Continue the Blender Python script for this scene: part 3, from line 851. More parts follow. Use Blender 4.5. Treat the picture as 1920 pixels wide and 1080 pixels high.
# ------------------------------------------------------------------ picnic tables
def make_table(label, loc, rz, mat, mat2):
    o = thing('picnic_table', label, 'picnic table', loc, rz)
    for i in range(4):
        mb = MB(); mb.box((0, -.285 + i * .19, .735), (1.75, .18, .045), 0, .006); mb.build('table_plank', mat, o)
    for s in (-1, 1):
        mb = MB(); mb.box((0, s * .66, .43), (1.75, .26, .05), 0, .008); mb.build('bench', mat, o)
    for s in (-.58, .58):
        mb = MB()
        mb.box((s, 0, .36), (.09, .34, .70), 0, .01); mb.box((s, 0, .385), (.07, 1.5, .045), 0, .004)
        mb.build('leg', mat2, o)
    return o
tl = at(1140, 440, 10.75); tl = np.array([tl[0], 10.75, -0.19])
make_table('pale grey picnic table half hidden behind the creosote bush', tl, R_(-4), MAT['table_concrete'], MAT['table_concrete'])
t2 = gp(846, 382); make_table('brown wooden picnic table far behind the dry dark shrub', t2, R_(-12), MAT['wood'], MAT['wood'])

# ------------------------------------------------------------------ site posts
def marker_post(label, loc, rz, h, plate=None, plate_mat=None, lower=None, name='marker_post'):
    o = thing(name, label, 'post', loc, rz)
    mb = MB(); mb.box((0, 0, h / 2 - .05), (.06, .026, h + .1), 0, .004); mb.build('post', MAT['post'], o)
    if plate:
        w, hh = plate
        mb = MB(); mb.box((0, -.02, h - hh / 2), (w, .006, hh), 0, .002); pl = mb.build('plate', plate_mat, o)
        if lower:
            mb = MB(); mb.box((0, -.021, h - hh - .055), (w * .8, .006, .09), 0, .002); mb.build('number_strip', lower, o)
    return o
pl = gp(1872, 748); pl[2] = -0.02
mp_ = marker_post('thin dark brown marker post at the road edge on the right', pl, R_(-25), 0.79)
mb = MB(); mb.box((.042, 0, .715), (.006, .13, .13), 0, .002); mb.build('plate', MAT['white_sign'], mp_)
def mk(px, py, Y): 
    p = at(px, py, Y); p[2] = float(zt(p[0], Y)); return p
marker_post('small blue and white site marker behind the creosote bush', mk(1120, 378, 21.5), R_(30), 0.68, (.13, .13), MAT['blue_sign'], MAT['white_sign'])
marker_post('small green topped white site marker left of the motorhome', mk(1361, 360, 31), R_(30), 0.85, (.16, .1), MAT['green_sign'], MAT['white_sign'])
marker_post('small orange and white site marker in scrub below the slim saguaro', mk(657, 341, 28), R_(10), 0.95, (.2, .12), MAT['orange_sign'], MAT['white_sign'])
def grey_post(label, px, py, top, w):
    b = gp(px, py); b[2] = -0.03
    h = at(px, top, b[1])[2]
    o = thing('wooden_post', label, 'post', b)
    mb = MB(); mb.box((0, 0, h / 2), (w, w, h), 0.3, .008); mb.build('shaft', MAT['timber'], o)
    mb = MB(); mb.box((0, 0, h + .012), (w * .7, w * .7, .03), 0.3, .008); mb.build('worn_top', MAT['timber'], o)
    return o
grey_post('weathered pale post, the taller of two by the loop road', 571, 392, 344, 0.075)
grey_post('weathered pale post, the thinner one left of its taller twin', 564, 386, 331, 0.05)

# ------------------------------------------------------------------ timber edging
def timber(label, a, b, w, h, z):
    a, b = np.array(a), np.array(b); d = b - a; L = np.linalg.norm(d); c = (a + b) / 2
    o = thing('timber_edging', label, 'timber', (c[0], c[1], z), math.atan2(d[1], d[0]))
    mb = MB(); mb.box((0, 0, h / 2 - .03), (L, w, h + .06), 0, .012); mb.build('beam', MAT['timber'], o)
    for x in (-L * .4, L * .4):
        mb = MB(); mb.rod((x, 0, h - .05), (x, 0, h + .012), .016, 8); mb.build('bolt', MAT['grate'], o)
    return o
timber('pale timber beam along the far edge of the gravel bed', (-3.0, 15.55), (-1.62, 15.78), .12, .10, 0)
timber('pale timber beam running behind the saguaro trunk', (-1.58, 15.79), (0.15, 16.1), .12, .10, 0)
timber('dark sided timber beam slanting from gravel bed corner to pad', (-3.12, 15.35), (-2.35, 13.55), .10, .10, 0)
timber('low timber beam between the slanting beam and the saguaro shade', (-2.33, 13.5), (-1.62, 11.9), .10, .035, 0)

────

__OBJECTIVE__.
Whenever "from" turns up in a line, pick that line out.

__WORKED SOLUTION__.
Continue the Blender Python script for this scene: part 3, from line 851. More parts follow. Use Blender 4.5. Treat the picture as 1920 pixels wide and 1080 pixels high.
timber('dark sided timber beam slanting from gravel bed corner to pad', (-3.12, 15.35), (-2.35, 13.55), .10, .10, 0)